Saturday, January 17, 2009

Cong. Roskam on Tax Cuts, bailouts and disbursing economic stimulus funds in tranches [in his own words].

Jeff Berkowitz:…Do you have an opinion on those two [proposals from the Republican Study Committee (consisting of about one hundred conservative House members)]: the cut of the corporate income tax rate, from 35% to 25% and the cut across the board on the personal income tax rates [of 5%].

Cong. Peter Roskam [R-Wheaton, 6th CD]: I would support them both.

Jeff Berkowitz: …has it come up in either of these groups [Republican Study Committee or the House Economic Stimulus Working Group] – the idea to do more along the lines of what was done with the 700 billion dollar bailout, that is to administer or disburse these funds in tranches, so if hypothetically it is going to be an 800 billion dollar [spending stimulus package;] over two years, maybe to have this disbursed [at the rate of] 100 billion dollars a quarter and have some assessment of how that went that quarter, what kinds of projects were released, what the results were before authorization was given to release the second hundred billion dollars [and so on].

Cong. Peter Roskam [R-Wheaton, 6th CD]: Even today, there is a lot of conversation around the release of the subsequent TARP funds.
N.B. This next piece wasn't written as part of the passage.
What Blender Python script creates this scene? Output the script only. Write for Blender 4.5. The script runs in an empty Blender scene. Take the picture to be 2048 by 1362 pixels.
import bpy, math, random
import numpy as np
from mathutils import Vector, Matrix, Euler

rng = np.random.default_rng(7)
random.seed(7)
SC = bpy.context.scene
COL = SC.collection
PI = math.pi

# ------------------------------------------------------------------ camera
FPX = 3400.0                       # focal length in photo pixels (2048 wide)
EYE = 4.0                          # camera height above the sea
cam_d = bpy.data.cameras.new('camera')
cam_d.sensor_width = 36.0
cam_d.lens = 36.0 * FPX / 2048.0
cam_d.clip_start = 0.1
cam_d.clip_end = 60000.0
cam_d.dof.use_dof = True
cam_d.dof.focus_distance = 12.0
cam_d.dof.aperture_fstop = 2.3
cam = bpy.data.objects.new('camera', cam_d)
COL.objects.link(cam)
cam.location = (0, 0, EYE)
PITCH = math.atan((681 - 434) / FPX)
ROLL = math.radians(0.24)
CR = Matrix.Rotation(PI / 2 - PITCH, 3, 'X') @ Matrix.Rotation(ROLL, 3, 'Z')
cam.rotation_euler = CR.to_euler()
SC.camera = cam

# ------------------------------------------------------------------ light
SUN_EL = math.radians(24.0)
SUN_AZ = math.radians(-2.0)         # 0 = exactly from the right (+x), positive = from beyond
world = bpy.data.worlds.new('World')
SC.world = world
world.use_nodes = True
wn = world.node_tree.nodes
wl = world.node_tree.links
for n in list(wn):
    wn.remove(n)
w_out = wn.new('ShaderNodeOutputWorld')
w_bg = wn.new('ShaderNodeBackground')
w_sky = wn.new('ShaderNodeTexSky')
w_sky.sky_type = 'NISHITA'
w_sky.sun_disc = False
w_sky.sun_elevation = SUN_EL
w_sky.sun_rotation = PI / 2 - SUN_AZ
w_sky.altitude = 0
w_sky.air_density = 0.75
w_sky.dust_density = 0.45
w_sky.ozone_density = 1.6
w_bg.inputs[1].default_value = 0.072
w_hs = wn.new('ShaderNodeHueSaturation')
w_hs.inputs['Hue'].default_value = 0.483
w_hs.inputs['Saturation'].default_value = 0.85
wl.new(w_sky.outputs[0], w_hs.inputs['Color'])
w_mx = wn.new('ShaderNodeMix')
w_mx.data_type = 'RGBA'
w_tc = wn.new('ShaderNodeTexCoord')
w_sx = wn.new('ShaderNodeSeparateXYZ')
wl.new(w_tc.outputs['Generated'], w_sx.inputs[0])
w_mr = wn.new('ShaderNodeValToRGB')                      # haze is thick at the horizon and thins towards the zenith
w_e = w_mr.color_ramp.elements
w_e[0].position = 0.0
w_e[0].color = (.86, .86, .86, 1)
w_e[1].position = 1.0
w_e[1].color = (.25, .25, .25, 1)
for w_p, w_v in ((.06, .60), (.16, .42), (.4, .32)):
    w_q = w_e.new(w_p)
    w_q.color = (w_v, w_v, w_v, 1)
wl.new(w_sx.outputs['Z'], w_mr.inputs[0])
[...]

As you guys know, I voted against that plan back in the fall. But, I am sensing regret from people that voted in favor of it, in that it was obviously poorly planned, the oversight wasn’t in place, lots of questions about where that money has gone. So, in answer to your question, yes, the sort of tranche approach should be carefully considered. You’ve got to balance that with sort of the stimulative effect of trying to jump start things, but I think you make a good point, and that point is that the money should be spent wisely and the best way to do that is to have a careful release of the funds because the temptation is, and you know, you guys that have been watching Congress for a long time, what can happen in this institution is that spending begins to pile on- and it’s not helpful, it’s not disciplined and it doesn’t have the kind of accountability that is ultimately something that I think that the American people want and you know in an internet age the ability to be transparent about where the money is going. We have not seen that kind of transparency on the TARP funds.

Partial transcript, Cong. Peter Roskam’s telephonic Presser, January 15, 2009.